Self understanding is getting to know yourself.
Do you really know yourself? Do you want to?
If self-understanding is knowing ourselves, how we are, then why do we say that we want to understand ourselves and yet spend a huge chunk of our time avoiding how we feel?
Think about that for a minute. If we want to get to know a new person or a new task, we have to spend time with that person or doing that task before we really get to know them or it, don’t we?
In the same way, to get to know ourselves we would have to spend time with ourselves, not in the way of just being alone but in the way of not avoiding how we feel every few minutes.
We are too hot so we turn the air conditioner on, or too cold so we put a jumper on, or we feel hungry for more than one second and have to eat as soon as possible, but what is being missed are huge opportunities.
To understand ourselves we need to be willing to feel EVERYTHING that is inside us.

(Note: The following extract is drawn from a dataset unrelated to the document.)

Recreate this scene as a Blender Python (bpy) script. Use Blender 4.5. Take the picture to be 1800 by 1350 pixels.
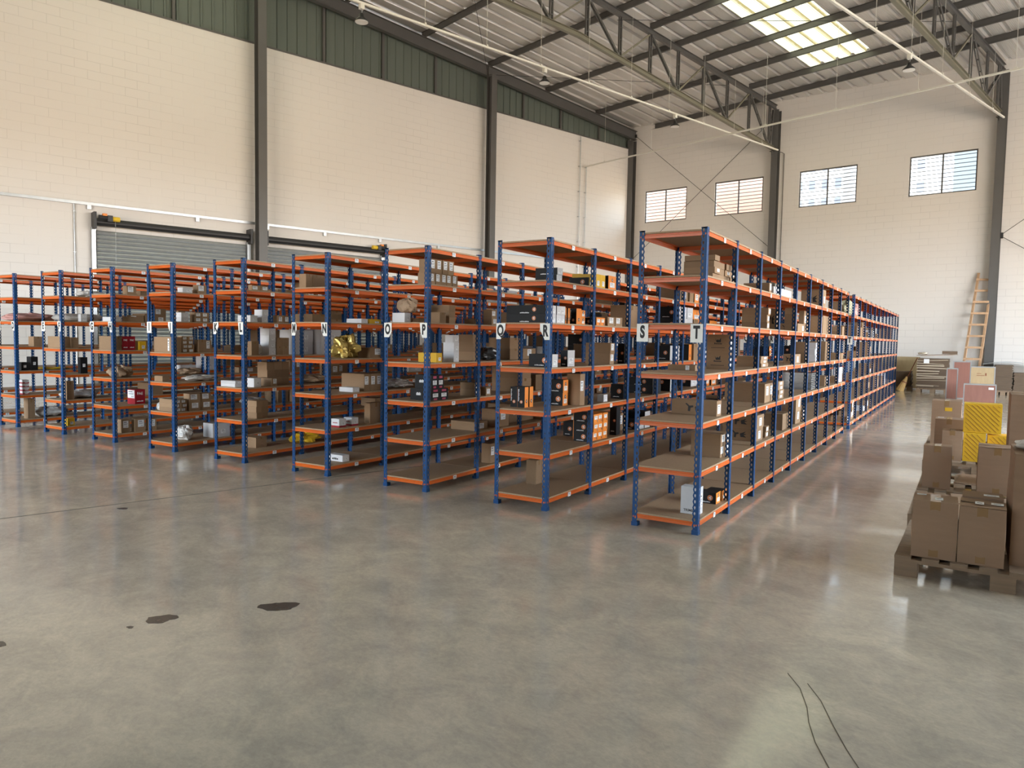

To understand yourself is to understand nature, human nature on the micro level. If we understand ourselves fully, then on the macro level, we will understand everyone.
For me, self-understanding began when I took an interest in nature, plants and more specifically, gardening.
As my interest in it grew, then I wanted to know all there was to know about the topic so I immersed myself into reading about it to gain knowledge but the real understanding came from immersing myself in the feeling, smelling, touching and tasting of the plants. Using my senses to investigate whether what I read was actually what was happening in my garden. I relished looking closely at the beautiful, tiny details of the plants, even using a microscope. I felt and touched and smelled the soil. I wanted to be in the garden, in nature, no matter the weather or the time of day. I wanted to know all the how’s and why’s. Nothing was too insignificant, smelly or gross – I wanted to understand it all.
By immersing myself in nature this way, I came to understand it at the micro level to understand the fundamental basics of it, breaking it down to its smallest parts. To understand the fundamental basics of how it functions. And because of my interest in it, I came to understand the fundamental basics of myself because I am, as we all are, part of nature.
That might not make a lot of sense so I will explain a bit more.
All living things function in the same fundamentally basic way. That is, that we all respond to stimulus. If the sun outside is shining or if it is raining and our skin is exposed to those elements, then we will feel it. We either feel the warmth of the sun or the moisture from the rain. Our bodies have no capacity to not feel it, in exactly the same way that a plant would sense the sun or rain. It’s just cause and effect. And it is immediate, healing is immediate, we don’t feel the rain 5 minutes after it touches our skin, we feel it at the moment of contact.
The understanding that I gained of nature and how it functions wouldn’t have been possible if I had just read about it or gone to someone else for them to tell me about it. That would have been all academic. If you have ever tried applying academic instruction to watering plants, you’ll see how it just doesn’t work. If you have ever tried to explain to someone how to care for a plant you will know what I mean. You can’t say to them take 1 cup of water and give it to this plant every week and the plant will grow well, because it won’t. As I explained before, the plant responds to stimulus so if the weather is hot, it will need more water and if the weather is cold it will need less. It’s pretty basic, right?
You can give an idea of what is approximately needed but then you need to UNDERSTAND what is causing the plant to need less or more water.
We are exactly the same. We can’t read about or be told about ourselves to REALLY understand ourselves and what it is we need. That can give us a place to start or something to investigate but we won’t KNOW in the way of truly understanding until we FEEL it in the moment that it is happening.
This interesting fact is that while I was trying to understand gardening and nature, I was also trying to understand myself.
I was very distressed and depressed at the time and was trying in that academic way of getting to understand myself. I read about human nature and healing and mental health and spiritual health and went to counsellors and psyches so that they could tell me about myself, which was just ridiculous. It had the effect of making my situation far worse but at the time it was all I could think to do.
Looking back, I can see that I instinctually knew that if I came to understand nature, I would come to understand myself. And I did!
Can you see that in the same way, to really understand a garden or plants, you need to be able to FEEL whether the soil is damp and to SEE if the leaves are wilted and so on.
We can’t understand ourselves by thinking about how we feel. We need to FEEEEEEEL it!! And feel ALL of it.
Do you think your body is only expressing something when you feel pleasurable things? Of course not. The body has something to say with every single sensation that we feel, from the tiniest twinge to the pain that has us gasping for breath.
All those sensations contain information, but we are too adept at getting away from our feelings so the information is rarely noticed. Even though it is there and is available to us all the time.
So, you can see that self-understanding can’t be possible unless we take an interest in and spend some time with everything that we feel.
Self understanding requires us to feel.
Understanding this cause and effect is to understand that there is a reason WHY we feel the way we do. When we allow ourselves to fully FEEL, the body responds immediately the way plants respond to sunlight – the power of nature takes over and healing begins.
If our thinking stays out of the way, healing won’t stop until the job is done; there is no way for it not to.